* YOUR GOAL:
Review the listing and copy each line that holds the word "pixels".

* GIVEN DATA:
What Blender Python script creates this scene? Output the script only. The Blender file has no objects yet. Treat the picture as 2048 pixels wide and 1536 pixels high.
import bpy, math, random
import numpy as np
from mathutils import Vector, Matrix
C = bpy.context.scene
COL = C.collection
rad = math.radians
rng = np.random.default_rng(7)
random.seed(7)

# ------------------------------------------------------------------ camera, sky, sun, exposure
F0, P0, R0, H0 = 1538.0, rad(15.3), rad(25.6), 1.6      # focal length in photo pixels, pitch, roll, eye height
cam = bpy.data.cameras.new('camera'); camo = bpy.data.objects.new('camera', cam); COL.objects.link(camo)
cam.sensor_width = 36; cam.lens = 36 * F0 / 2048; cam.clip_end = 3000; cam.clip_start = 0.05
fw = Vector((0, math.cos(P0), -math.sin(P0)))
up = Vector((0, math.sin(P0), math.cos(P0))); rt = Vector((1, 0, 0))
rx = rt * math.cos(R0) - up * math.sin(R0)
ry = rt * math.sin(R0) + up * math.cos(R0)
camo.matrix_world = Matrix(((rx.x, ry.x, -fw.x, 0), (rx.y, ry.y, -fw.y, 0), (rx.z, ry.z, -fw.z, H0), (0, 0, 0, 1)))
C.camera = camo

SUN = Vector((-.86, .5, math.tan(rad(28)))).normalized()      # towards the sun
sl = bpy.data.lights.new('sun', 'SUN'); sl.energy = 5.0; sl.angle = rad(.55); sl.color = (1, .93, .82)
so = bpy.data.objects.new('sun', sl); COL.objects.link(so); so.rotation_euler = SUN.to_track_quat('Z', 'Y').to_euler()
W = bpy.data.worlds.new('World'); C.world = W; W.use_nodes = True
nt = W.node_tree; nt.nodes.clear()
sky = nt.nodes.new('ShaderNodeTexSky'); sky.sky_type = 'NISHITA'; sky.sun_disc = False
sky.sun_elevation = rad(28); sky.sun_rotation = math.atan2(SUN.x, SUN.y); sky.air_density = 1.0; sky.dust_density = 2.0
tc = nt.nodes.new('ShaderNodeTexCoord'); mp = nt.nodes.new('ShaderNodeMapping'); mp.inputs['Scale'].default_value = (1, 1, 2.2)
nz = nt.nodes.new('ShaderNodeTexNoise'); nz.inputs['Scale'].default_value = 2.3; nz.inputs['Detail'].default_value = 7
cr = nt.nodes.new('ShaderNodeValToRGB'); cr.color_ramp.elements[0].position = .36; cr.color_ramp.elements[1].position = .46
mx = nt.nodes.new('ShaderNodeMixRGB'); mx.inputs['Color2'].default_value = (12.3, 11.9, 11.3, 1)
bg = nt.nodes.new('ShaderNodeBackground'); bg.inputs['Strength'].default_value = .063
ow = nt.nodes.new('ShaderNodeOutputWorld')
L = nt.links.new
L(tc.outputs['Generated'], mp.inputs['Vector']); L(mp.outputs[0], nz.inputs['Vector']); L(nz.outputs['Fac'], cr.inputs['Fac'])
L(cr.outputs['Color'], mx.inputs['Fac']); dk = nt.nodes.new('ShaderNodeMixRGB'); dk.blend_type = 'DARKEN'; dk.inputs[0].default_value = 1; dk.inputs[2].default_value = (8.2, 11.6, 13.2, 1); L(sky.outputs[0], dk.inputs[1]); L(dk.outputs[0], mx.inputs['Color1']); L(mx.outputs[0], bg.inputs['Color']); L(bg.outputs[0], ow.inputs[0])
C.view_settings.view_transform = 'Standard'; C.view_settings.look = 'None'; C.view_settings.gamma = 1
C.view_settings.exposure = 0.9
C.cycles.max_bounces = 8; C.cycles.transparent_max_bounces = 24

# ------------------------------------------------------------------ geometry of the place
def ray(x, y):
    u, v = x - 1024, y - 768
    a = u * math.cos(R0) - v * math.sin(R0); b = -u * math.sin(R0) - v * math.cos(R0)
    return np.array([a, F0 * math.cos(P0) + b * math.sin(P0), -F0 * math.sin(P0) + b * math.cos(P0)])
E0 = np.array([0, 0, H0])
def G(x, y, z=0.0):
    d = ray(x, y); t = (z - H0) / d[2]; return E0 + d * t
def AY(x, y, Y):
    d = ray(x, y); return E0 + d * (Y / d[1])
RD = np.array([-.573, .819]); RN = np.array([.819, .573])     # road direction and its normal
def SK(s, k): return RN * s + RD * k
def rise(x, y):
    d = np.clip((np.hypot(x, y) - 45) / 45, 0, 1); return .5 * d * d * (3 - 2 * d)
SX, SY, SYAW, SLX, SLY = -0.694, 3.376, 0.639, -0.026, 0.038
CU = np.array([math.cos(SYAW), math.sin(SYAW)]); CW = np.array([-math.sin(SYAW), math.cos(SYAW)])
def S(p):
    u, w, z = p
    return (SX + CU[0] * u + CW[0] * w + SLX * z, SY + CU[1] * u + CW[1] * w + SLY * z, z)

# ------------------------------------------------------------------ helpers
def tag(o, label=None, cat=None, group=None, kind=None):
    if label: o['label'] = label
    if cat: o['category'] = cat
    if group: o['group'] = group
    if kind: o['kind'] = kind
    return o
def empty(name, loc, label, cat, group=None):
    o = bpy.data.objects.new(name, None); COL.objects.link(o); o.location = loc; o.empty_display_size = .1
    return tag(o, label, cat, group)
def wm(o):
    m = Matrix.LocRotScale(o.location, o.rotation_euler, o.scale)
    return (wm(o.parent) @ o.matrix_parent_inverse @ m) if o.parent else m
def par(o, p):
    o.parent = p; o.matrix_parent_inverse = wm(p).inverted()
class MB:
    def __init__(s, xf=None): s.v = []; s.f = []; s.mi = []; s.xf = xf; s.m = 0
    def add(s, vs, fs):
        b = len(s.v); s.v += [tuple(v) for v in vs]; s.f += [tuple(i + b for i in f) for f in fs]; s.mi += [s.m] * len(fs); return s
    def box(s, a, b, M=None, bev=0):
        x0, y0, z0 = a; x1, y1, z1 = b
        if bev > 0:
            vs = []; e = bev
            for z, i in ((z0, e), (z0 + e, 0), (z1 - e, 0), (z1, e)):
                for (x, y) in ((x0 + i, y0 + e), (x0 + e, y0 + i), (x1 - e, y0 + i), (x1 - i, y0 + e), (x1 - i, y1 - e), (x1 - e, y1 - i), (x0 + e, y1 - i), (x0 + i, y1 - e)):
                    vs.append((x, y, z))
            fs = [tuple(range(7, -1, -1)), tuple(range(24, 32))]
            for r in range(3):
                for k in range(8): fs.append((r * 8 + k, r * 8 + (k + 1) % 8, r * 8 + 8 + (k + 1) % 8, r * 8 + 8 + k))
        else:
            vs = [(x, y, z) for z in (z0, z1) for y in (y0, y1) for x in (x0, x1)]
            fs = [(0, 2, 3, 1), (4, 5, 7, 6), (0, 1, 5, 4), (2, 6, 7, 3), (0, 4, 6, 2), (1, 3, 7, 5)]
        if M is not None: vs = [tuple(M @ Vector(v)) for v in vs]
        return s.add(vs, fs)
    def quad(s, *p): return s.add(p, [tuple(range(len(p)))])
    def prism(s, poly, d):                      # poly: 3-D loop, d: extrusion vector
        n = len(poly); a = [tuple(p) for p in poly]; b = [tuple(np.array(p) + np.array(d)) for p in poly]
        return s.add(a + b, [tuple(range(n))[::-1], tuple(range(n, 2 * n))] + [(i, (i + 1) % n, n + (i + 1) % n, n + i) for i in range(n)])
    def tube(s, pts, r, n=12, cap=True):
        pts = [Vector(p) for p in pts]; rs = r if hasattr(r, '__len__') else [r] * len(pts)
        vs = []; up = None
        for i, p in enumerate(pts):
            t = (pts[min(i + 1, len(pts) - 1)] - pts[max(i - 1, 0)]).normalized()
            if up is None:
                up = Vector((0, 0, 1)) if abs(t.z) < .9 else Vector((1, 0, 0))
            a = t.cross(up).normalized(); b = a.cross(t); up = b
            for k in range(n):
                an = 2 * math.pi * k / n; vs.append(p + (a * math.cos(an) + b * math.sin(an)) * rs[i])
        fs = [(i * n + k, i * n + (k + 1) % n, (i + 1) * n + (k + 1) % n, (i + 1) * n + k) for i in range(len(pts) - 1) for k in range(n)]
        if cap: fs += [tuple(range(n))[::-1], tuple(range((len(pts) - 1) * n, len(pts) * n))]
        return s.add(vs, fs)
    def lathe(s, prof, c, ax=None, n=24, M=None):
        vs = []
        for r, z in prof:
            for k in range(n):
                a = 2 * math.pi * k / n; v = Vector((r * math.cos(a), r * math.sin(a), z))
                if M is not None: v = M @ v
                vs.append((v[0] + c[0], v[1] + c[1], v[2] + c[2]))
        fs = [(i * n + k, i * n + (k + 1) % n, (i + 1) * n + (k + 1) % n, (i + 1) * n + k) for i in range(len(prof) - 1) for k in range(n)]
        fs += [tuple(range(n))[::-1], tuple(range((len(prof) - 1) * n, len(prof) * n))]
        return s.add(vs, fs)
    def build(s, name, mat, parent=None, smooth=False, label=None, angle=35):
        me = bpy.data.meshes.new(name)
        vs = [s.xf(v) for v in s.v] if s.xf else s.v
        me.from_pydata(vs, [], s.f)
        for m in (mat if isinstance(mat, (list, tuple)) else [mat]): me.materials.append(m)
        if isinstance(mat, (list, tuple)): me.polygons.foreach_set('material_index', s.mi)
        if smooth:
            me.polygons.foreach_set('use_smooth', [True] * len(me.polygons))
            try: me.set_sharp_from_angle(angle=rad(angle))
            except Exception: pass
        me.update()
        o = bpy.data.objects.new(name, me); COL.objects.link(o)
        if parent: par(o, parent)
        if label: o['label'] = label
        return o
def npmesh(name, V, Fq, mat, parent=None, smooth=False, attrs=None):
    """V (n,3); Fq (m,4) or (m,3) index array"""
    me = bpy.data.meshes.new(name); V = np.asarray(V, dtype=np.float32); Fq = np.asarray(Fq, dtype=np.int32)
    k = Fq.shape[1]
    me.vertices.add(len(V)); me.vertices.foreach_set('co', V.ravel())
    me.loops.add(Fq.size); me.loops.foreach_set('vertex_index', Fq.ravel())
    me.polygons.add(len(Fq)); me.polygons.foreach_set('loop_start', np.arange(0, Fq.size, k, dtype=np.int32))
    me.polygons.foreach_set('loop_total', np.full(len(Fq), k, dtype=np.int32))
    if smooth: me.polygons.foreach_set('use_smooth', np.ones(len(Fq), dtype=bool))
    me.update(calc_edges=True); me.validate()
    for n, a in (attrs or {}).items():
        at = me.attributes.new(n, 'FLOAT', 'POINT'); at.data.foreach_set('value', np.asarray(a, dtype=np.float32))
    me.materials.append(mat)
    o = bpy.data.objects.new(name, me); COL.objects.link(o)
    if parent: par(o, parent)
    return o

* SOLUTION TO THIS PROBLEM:
What Blender Python script creates this scene? Output the script only. The Blender file has no objects yet. Treat the picture as 2048 pixels wide and 1536 pixels high.
F0, P0, R0, H0 = 1538.0, rad(15.3), rad(25.6), 1.6      # focal length in photo pixels, pitch, roll, eye height